Bi-Amping: How can I determine relative output?


Long Story Short:  I have a 50w/channel pair of tube monos, and a 300w stereo solid state amp playing through a set of JBL 4367s. two way monitors.

The tubes are on the horn tweeter and the solid state is on the 15" woofer, crossover is apparently 700hz.

Doing absolutely nothing, some music sounds completely "normal" and some music sounds artificially bass heavy.

The solid state amp has gain adjustments for each channel.

I have a Fluke 115 multimeter, and access to plenty of test tones, but nothing to read SPL.

Is there a way to measure output at the speaker terminals such that I could dial the woofer amp down to "match" the tube amps?

If so, would this be more or less constant as the preamp driving the amps changes  volume, or would it only "match" (to the extent that it actually matches at all) at one volume level?

 

 

 

gthirteen

Thanks everyone.  Those are some great suggestions and information.

for those more electronically endowed, how would I measure as Erik suggested- what’s the pretty picture look like?

OP: Not sure what you mean, it seems simple enough.

First, find test tones from somewhere in the 50-60 Hz range. Attach a multimeter to one of the tube amp’s outputs.
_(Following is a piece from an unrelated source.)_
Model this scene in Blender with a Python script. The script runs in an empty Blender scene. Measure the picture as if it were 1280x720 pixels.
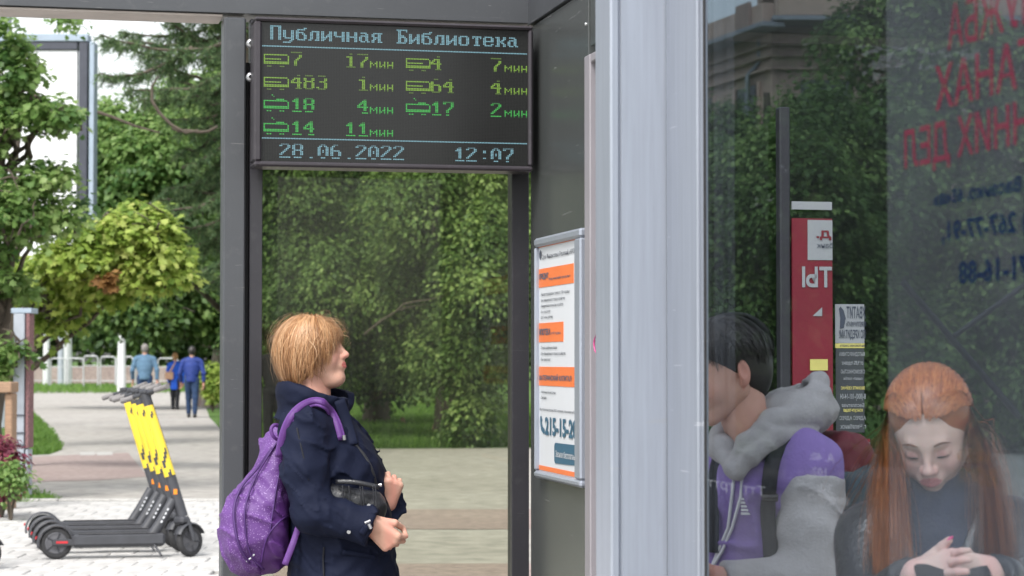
import bpy, math, random
import numpy as np
from math import radians as R, sin, cos, pi
from mathutils import Vector, Matrix

random.seed(7); rng = np.random.default_rng(7)
SC = bpy.context.scene
COL = SC.collection
F_PX, CAM_Z = 2700.0, 1.4
TH = math.atan(90 / F_PX)                       # horizon sits 90 px under the middle of the picture

# ------------------------------------------------------------------ camera
cam_d = bpy.data.cameras.new("camera")
cam = bpy.data.objects.new("camera", cam_d); COL.objects.link(cam)
cam.location = (0, 0, CAM_Z); cam.rotation_euler = (R(90) + TH, 0, 0)
cam_d.sensor_width = 36; cam_d.lens = 36 * F_PX / 1280
cam_d.clip_start = 0.1; cam_d.clip_end = 3000
cam_d.dof.use_dof = True; cam_d.dof.focus_distance = 6.8; cam_d.dof.aperture_fstop = 7.8
SC.camera = cam

# ------------------------------------------------------------------ sky, sun, exposure
SUN_EL, SUN_AZ = R(52), R(205)                  # soft sun behind the left shoulder
w = bpy.data.worlds.new("World"); SC.world = w; w.use_nodes = True
nt = w.node_tree; nt.nodes.clear()
sky = nt.nodes.new('ShaderNodeTexSky'); sky.sky_type = 'NISHITA'; sky.sun_disc = False
sky.sun_elevation = SUN_EL; sky.sun_rotation = SUN_AZ; sky.dust_density = 3; sky.air_density = 1.2
hs = nt.nodes.new('ShaderNodeHueSaturation'); hs.inputs['Saturation'].default_value = 0.22; hs.inputs['Value'].default_value = 1.25
bg = nt.nodes.new('ShaderNodeBackground'); bg.inputs['Strength'].default_value = 0.15
ow = nt.nodes.new('ShaderNodeOutputWorld')
nt.links.new(sky.outputs[0], hs.inputs['Color']); nt.links.new(hs.outputs[0], bg.inputs['Color']); nt.links.new(bg.outputs[0], ow.inputs['Surface'])
sl = bpy.data.lights.new("sun", 'SUN'); sl.energy = 1.5; sl.angle = R(14); sl.color = (1, .965, .91)
sun = bpy.data.objects.new("sun", sl); COL.objects.link(sun)
sd = Vector((sin(SUN_AZ) * cos(SUN_EL), cos(SUN_AZ) * cos(SUN_EL), sin(SUN_EL)))
sun.rotation_euler = sd.to_track_quat('Z', 'Y').to_euler()
SC.view_settings.view_transform = 'Standard'; SC.view_settings.look = 'None'
SC.view_settings.exposure = 0.78; SC.view_settings.gamma = 1
SC.render.engine = 'CYCLES'
cy = SC.cycles
cy.use_denoising = True
try: cy.denoiser = 'OPENIMAGEDENOISE'
except Exception: pass
cy.max_bounces = 8; cy.diffuse_bounces = 5; cy.glossy_bounces = 4; cy.transmission_bounces = 6; cy.transparent_max_bounces = 16
cy.caustics_reflective = False; cy.caustics_refractive = False; cy.sample_clamp_indirect = 6

# ------------------------------------------------------------------ pixel helpers (used to place real geometry)
def ray(px, py):
    dx, dz = (px - 640) / F_PX, (360 - py) / F_PX
    return np.array([dx, cos(TH) - dz * sin(TH), sin(TH) + dz * cos(TH)])
def at(px, py, Y):
    r = ray(px, py); t = Y / r[1]
    return np.array([r[0] * t, Y, CAM_Z + r[2] * t])
def gnd(px, py, z=0.0):
    r = ray(px, py); t = (z - CAM_Z) / r[2]
    return np.array([r[0] * t, r[1] * t, z])
class Plane:
    """vertical plane: origin, unit direction u (left to right in view), normal n towards the camera"""
    def __init__(s, O, u):
        s.O = np.array([O[0], O[1], 0.0]); s.u = np.array([u[0], u[1], 0.0]); s.n = np.array([u[1], -u[0], 0.0])
    def uz(s, px, py, off=0.0):
        r = ray(px, py); O = s.O + s.n * off - np.array([0, 0, CAM_Z])
        d = (s.n[:2] @ O[:2]) / (s.n[:2] @ r[:2]); p = r * d
        return float((p - s.O)[:2] @ s.u[:2]), float(p[2] + CAM_Z)
    def U(s, px, off=0.0): return s.uz(px, 450, off)[0]
    def Z(s, px, py, off=0.0): return s.uz(px, py, off)[1]
    def pt(s, u, z, off=0.0):
        p = s.O + s.u * u + s.n * off; return np.array([p[0], p[1], z])
    def mat(s):
        m = Matrix(((s.u[0], -s.n[0], 0, s.O[0]), (s.u[1], -s.n[1], 0, s.O[1]), (0, 0, 1, 0), (0, 0, 0, 1)))
        return m                                      # local x = u, local y = away from the camera, local z = up

ca, sa = cos(R(12.5)), sin(R(12.5))
PB = Plane((0, 8.1), (ca, sa))                       # glazed back wall that carries the display
_x = (663 - 640) / F_PX * 8.13
PS = Plane((_x, 8.13), (sa, -ca))                    # side wall with the poster
PG = Plane(((880 - 640) / F_PX * 4.2, 4.2), (sa, -ca))   # near glass
PR = Plane((0, 6.2), (ca, sa))                       # glass wall behind the seated pair

# ------------------------------------------------------------------ object helpers
def tag(o, label=None, cat=None, group=None, kind=None):
    if label: o['label'] = label
    if cat: o['category'] = cat
    if group: o['group'] = group
    if kind: o['kind'] = kind
    return o
def empty(name, loc, label=None, cat=None, group=None, rotz=0, kind=None):
    o = bpy.data.objects.new(name, None); COL.objects.link(o); o.empty_display_size = .1
    o.location = loc; o.rotation_euler = (0, 0, rotz)
    return tag(o, label, cat, group, kind)
def fast_mesh(name, V, Fs, tint=None, smooth=False):
    """V (n,3); Fs = list of (m,k) int arrays"""
    me = bpy.data.meshes.new(name)
    V = np.asarray(V, dtype=np.float32)
    if not isinstance(Fs, (list, tuple)): Fs = [Fs]
    Fs = [np.asarray(f, dtype=np.int32) for f in Fs if len(f)]
    me.vertices.add(len(V)); me.vertices.foreach_set('co', V.ravel())
    nl = sum(f.size for f in Fs); npol = sum(len(f) for f in Fs)
    me.loops.add(nl); me.loops.foreach_set('vertex_index', np.concatenate([f.ravel() for f in Fs]))
    tot = np.concatenate([np.full(len(f), f.shape[1], dtype=np.int32) for f in Fs])
    st = np.concatenate([[0], np.cumsum(tot)[:-1]]).astype(np.int32)
    me.polygons.add(npol); me.polygons.foreach_set('loop_start', st); me.polygons.foreach_set('loop_total', tot)
    if smooth: me.polygons.foreach_set('use_smooth', np.ones(npol, dtype=bool))
    me.update(calc_edges=True)
    if tint is not None:
        a = me.attributes.new('tint', 'FLOAT', 'POINT'); a.data.foreach_set('value', np.asarray(tint, dtype=np.float32))
    me.validate()
    return me
def link(name, me, m, parent=None, loc=None, world=False):
    o = bpy.data.objects.new(name, me); COL.objects.link(o)
    if m is not None:
        for mm in (m if isinstance(m, (list, tuple)) else [m]): me.materials.append(mm)
    if parent is not None:
        o.parent = parent
        if world: o.matrix_parent_inverse = Matrix.LocRotScale(parent.location, parent.rotation_euler, parent.scale).inverted()
    if loc is not None: o.location = loc
    return o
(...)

Set the multimeter to read volts AC. Adjust the preamp until the output reads 5V exactly.

Switch to the SS amp and try to adjust the amp’s level settings there to the same.

Erik-

 

Thanks.  I'm literally, multimeter illiterate. 
"Volts AC" is what I needed.

 

Thank you!!

PS - 5 V AC corresponds to about 3 Watts at 8 Ohms.  A very low level well within the capability of both amplifiers, but high enough that you can get a solid reading from a meter.

for those more electronically endowed, how would I measure as Erik suggested- what’s the pretty picture look like?

~V

Or a squiggle over or under a horizontal line.

Usually AC is denoted by a small v and DC by a capital V.
By my meter has volts DC as =V when the bottom part of the = is dashed.